10/18/2002 12:00AM

Early pace key in Premier's


VANCOUVER, British Columbia - The distance of the $100,000 Premier's on Sunday is 1 3/8 miles, but the first half-mile could be the most important part of the race. There isn't one committed front-runner in the field, and the horse who controls the early tempo should have a big advantage.

Shacane, who has started only six times, looks like the most likely candidate to set the pace, but it's hard to say if he has the maturity to beat a seasoned horse like the probable favorite, Futural.

Shacane's lack of racing experience might have cost him in the British Columbia Derby, where he finished fourth. Breaking from post 12, he was asked for a little speed out of the gate to try and secure a good position going into the first turn, but he didn't settle and ended up chasing a quick pace while going three wide.

"With a small field he should get a better trip than he did in the derby," said his trainer, Toni Jacobson Cloutier. "And I think that he can relax if he makes the lead. He's always waiting for the other horses when he gets to the front, so hopefully he can slow it down if he happens to be the setting the pace."

Cloutier wasn't that concerned about how the race shaped up and was going to leave the strategy up to leading rider Pedro Alvarado, who will be riding Shacane for the first time.

"He worked Shacane the other day and they seem to get along just fine," she said. "He's the leading rider for a reason, and I'll just leave it up to him. The main thing is to get the horse to relax going that far."

Perfect scenario for Cruising Kat

Cruising Kat couldn't have received a better setup in the B.C. Derby than when Salt Grinder sped the first half-mile in a sizzling 45.93 seconds. Anyone close to the lead was finished turning for home, and Cruising Kat picked up the pieces for his first stakes win. In his previous race, a win over $35,000 claimers, he was much closer to the lead, and his trainer, Daryl Snow, figures he will be within striking range early in the Premier's.

Cruising Kat's five-furlong 58.60-second workout last Sunday looked "pretty sharp," said Snow, "so I don't think he'll be too far out of it. But, whatever happens it's been one hell of a year."

Cruising Kat was an unlikely B.C. Derby winner. Although he had shown a lot of potential earlier in the year and Snow felt he was good enough to try the likes of Danthebluegrassman in the Golden Gate Derby, he hadn't been able to come close to either Shacane or Silver Donn in two previous middle-distance stakes attempts at Hastings. In fact, he could have been claimed out of his winning race, just before the derby, on Sept. 8 for $35,000. Cruising Kat also won a $50,000 optional race on Aug. 24, and Snow thinks he gained a lot of confidence with the two wins.

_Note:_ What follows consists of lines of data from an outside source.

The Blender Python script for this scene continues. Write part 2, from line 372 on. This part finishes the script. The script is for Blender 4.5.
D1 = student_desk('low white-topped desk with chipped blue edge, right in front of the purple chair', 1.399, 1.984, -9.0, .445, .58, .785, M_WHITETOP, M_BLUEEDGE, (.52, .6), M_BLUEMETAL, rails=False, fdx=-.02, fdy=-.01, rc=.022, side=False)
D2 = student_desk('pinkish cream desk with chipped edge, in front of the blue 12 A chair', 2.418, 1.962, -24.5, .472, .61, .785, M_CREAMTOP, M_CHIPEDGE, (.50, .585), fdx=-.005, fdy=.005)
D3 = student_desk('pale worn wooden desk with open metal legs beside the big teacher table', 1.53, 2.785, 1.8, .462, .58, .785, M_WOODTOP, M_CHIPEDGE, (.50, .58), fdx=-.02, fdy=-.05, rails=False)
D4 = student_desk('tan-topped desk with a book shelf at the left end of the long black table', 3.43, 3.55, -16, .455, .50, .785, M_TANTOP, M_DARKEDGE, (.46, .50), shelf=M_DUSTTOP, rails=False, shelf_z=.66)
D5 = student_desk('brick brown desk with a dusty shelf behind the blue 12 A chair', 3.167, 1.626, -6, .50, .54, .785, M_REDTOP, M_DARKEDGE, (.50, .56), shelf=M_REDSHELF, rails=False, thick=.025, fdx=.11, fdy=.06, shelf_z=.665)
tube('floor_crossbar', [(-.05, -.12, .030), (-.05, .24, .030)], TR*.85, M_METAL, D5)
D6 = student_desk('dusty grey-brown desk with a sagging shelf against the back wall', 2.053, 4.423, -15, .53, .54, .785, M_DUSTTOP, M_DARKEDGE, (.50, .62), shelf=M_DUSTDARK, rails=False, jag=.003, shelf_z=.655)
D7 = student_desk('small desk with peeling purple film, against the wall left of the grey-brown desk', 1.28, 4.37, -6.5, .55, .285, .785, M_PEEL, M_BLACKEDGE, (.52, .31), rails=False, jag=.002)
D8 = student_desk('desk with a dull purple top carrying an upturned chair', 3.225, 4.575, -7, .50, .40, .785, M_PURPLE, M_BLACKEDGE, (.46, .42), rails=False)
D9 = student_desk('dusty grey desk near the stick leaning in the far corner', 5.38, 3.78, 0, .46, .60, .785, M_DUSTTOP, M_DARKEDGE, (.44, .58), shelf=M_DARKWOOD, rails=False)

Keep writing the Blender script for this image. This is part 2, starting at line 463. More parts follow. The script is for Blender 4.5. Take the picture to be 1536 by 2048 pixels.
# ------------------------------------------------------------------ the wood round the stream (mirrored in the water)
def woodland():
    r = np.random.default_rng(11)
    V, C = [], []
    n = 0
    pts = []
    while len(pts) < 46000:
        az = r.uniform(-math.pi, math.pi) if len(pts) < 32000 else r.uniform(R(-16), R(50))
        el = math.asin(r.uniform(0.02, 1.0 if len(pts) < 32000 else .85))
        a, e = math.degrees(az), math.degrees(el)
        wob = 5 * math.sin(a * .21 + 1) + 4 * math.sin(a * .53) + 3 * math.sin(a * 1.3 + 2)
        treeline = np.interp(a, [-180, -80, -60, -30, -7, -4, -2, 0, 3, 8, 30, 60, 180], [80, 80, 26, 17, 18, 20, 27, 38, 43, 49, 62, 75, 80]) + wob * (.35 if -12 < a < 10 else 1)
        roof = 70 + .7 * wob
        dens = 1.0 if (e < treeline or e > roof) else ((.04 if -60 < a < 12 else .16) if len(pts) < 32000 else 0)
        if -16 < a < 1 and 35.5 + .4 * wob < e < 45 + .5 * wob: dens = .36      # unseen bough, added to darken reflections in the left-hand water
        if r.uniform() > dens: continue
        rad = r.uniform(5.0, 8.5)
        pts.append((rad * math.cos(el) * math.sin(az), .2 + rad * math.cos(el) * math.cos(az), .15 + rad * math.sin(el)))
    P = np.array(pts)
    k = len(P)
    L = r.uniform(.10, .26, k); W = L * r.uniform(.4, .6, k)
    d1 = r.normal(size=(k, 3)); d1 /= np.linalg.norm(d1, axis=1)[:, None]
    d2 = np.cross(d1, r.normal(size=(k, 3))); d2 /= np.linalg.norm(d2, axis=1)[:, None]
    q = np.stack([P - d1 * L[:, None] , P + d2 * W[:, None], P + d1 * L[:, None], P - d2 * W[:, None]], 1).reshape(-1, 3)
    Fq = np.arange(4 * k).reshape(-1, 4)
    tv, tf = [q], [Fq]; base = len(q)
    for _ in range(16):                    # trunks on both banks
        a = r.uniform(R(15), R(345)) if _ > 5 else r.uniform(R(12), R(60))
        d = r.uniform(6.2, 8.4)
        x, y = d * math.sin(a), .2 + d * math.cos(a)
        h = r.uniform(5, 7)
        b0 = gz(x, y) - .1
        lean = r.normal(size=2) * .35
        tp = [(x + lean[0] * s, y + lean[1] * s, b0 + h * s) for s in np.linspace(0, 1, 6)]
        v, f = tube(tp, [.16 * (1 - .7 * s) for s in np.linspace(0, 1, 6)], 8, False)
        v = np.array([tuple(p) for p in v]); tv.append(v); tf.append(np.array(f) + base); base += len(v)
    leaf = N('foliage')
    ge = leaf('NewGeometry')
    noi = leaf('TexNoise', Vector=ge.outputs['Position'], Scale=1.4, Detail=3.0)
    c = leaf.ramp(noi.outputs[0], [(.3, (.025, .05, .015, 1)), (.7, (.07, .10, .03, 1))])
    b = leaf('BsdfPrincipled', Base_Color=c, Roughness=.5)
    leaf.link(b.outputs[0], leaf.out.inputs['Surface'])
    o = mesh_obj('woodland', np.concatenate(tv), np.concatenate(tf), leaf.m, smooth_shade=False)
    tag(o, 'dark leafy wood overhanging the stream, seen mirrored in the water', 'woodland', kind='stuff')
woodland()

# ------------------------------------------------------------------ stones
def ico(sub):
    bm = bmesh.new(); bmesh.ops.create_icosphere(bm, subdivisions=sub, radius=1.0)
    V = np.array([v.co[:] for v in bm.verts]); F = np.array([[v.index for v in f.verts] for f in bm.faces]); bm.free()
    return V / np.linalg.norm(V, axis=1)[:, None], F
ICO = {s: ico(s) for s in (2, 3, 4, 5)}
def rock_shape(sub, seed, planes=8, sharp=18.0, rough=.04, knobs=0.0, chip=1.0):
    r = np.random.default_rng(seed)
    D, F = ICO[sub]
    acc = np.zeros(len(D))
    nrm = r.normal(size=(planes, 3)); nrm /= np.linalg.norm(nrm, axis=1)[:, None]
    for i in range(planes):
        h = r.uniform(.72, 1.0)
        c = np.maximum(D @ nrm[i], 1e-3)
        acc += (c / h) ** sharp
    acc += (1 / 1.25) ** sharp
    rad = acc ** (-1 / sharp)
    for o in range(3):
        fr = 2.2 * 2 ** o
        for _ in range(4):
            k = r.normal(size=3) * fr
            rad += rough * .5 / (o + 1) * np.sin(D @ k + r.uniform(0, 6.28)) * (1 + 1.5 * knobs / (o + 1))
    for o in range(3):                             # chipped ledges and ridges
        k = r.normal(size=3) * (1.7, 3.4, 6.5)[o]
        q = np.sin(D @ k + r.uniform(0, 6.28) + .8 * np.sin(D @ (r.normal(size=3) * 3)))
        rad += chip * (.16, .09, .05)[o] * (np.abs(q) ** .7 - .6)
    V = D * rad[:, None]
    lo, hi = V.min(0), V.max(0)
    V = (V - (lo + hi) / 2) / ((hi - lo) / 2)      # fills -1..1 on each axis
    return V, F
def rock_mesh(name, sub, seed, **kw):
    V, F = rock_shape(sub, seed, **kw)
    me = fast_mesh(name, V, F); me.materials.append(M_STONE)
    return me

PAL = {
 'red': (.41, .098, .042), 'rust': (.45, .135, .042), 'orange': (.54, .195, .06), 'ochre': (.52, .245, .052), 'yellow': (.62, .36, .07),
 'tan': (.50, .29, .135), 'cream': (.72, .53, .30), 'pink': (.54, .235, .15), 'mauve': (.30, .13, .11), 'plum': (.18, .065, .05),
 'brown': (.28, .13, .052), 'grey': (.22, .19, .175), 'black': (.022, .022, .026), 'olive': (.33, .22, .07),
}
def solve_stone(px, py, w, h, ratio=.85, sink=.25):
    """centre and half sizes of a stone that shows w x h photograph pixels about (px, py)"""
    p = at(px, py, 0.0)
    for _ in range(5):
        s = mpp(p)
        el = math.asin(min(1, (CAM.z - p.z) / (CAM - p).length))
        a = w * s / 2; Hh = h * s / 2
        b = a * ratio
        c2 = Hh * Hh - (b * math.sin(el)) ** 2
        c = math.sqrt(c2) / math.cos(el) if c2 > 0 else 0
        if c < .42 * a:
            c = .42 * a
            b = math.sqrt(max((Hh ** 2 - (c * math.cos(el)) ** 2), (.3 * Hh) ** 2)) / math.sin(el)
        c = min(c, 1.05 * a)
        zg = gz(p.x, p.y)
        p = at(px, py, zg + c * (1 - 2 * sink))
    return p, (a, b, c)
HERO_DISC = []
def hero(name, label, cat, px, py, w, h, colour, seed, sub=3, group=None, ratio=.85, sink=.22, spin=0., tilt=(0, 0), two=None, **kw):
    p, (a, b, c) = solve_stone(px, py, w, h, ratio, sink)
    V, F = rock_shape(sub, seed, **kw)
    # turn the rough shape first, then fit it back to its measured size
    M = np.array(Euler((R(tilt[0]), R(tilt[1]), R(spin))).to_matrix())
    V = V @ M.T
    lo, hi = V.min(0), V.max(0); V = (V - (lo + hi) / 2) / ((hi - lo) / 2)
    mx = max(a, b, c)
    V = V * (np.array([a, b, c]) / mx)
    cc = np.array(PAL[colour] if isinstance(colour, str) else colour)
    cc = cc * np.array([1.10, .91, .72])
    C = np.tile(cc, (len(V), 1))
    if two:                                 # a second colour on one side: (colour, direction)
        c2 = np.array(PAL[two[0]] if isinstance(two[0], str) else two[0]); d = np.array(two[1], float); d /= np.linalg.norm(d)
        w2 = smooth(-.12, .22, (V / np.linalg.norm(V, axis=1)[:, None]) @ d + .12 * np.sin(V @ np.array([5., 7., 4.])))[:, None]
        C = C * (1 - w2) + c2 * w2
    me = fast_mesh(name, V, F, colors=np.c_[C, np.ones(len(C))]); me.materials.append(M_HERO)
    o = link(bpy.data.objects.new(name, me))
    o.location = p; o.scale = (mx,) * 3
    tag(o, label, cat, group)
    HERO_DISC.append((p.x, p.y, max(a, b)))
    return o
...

"It was a bit of a gamble running him for $35,000 after he won for $50,000, but I figured we were probably okay, because there's only about three people around here that claim horses at that level, and I train for one of them."

Snow thinks that the horse to beat is Shacane. "He had a wide trip in the derby and didn't get beat by that much, and he should get a better trip from a better post."

Tough shipper for Ascot Graduation

Local 2-year-olds will have their hands full when Taiaslew ships in from Alberta for the $150,000 Ascot Graduation Breeders' Cup next Sunday.

A Washington-bred colt by Slewdledo, Taiaslew has won all four of his starts, by a combined 31 lengths. His latest tally came in the 1 1/16-mile Canadian Juvenile on Oct. 14, when he went gate to wire to win by an easy 6 1/2 lengths. He is trained by Greg Tracy and is owned by Shelli Tracy and Stan Ryan, who put up the $8,000 supplementary fee to run in the Ascot Graduation. A total of 22 horses have been nominated.